_Stated goal:_ Return exactly the lines that run from the beginning through the line containing "COL = scene.collection", both included, and no others.

_Data block:_
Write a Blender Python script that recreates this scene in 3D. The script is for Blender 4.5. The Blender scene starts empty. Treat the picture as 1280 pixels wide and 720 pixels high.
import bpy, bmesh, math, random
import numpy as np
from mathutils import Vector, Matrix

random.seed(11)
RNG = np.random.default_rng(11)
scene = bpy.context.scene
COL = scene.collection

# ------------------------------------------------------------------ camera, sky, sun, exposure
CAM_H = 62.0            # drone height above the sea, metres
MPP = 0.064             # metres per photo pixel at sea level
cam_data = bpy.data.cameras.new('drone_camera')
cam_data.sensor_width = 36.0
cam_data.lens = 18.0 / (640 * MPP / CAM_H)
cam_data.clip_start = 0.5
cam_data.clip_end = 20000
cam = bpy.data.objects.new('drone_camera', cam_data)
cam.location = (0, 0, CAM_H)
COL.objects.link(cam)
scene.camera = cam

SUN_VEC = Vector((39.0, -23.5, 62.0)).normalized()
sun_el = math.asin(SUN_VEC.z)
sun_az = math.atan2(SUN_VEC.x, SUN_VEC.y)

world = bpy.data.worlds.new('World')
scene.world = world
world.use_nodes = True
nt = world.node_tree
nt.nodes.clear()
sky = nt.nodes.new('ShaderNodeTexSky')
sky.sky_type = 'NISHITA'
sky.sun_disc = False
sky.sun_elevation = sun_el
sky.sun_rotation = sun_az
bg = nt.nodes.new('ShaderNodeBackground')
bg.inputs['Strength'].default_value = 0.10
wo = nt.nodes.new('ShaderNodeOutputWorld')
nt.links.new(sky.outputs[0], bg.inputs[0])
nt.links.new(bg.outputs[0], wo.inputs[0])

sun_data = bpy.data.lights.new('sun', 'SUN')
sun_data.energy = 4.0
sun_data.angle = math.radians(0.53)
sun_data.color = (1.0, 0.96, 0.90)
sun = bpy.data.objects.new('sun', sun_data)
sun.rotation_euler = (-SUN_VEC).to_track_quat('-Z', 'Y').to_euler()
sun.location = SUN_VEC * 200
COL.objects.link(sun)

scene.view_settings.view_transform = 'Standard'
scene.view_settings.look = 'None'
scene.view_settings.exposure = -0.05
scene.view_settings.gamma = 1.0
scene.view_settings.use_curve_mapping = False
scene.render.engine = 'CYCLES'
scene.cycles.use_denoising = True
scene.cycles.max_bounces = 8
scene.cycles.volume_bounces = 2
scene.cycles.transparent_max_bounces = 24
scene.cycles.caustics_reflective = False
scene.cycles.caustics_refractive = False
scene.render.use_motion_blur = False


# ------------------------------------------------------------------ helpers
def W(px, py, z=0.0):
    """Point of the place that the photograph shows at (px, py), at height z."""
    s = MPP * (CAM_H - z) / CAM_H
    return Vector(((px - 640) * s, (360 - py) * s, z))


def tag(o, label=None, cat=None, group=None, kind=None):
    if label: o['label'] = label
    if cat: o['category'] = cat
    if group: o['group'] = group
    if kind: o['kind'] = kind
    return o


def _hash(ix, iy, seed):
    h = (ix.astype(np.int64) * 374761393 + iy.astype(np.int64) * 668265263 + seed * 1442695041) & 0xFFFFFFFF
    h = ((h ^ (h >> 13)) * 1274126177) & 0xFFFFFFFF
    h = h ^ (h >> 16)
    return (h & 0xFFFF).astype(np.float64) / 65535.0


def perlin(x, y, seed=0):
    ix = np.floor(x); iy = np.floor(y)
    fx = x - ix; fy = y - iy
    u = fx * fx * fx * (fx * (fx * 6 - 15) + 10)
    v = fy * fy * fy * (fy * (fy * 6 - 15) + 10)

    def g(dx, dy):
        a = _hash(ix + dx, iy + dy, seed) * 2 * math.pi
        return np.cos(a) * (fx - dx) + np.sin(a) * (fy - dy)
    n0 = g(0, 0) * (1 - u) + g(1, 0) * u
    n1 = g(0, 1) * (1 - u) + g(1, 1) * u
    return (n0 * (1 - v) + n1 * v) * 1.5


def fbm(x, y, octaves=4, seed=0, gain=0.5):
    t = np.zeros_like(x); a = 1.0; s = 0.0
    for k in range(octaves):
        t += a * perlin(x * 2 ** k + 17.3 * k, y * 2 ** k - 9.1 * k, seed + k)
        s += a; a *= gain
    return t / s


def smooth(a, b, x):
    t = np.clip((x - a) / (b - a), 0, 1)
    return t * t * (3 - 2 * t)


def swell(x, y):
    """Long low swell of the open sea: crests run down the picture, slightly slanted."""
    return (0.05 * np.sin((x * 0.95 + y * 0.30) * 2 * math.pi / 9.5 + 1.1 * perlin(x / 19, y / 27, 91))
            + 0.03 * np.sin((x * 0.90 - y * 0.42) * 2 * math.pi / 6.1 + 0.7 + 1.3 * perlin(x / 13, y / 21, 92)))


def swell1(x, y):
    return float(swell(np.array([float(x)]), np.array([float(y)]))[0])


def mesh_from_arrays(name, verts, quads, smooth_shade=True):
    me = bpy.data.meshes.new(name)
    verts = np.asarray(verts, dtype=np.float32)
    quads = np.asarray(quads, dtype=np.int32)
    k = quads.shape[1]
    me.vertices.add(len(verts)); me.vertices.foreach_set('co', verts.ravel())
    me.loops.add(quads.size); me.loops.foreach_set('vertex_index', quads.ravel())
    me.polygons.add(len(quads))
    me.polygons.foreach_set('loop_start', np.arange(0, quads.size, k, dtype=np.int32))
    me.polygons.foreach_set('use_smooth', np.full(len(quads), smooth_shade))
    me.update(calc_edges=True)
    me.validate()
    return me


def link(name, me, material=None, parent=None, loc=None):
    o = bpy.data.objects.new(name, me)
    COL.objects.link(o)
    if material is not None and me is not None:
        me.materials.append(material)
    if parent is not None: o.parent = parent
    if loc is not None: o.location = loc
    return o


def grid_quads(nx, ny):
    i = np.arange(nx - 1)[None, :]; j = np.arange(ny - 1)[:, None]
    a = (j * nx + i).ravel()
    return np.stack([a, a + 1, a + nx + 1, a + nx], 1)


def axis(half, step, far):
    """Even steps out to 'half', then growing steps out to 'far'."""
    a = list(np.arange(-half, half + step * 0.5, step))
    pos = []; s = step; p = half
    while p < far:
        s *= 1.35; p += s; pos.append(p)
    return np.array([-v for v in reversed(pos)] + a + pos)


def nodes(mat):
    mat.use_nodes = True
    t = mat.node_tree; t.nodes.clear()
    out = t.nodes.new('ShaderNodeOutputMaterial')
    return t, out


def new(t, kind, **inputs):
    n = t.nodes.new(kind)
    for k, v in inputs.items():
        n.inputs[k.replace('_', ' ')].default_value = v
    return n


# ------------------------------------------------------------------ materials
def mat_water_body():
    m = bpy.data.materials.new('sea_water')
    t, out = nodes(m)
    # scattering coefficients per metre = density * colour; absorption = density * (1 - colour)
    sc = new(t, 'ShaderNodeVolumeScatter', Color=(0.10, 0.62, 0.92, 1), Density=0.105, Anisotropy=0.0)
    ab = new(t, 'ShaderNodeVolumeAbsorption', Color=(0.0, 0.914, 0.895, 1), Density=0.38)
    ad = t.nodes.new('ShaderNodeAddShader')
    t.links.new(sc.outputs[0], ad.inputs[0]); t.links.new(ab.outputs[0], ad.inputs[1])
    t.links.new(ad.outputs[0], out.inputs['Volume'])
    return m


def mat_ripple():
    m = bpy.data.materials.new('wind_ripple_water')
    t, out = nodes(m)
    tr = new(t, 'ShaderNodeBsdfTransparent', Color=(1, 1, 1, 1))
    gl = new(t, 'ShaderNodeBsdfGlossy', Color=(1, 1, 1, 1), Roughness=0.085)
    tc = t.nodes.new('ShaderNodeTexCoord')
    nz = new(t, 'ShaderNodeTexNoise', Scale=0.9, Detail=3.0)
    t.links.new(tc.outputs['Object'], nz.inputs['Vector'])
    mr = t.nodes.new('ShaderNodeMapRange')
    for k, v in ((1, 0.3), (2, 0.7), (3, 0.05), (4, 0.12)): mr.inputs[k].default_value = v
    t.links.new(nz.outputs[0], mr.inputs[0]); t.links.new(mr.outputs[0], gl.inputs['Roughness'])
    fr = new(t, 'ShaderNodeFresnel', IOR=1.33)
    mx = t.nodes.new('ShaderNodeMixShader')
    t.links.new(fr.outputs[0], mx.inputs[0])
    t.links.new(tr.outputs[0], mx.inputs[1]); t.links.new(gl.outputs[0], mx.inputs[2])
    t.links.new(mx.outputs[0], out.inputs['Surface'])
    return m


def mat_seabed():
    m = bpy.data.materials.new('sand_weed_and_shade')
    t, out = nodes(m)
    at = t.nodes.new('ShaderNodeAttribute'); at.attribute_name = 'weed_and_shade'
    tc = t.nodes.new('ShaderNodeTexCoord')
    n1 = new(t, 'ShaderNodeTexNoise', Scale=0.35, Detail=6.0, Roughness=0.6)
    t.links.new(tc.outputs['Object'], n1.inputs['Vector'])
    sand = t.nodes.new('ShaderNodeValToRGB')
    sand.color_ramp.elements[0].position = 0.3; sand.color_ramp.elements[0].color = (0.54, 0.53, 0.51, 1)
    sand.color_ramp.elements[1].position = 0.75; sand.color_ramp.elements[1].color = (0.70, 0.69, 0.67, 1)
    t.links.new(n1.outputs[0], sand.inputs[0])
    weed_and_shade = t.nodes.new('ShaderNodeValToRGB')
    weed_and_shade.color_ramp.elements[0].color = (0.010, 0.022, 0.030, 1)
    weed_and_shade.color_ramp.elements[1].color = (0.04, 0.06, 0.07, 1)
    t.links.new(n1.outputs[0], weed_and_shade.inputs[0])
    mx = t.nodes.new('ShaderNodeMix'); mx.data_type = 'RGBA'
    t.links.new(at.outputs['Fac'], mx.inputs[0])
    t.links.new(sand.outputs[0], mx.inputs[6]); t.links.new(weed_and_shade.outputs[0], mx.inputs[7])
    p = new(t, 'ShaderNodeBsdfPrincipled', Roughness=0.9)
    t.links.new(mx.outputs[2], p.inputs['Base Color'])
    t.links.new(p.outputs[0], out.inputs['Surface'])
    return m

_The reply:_
Write a Blender Python script that recreates this scene in 3D. The script is for Blender 4.5. The Blender scene starts empty. Treat the picture as 1280 pixels wide and 720 pixels high.
import bpy, bmesh, math, random
import numpy as np
from mathutils import Vector, Matrix

random.seed(11)
RNG = np.random.default_rng(11)
scene = bpy.context.scene
COL = scene.collection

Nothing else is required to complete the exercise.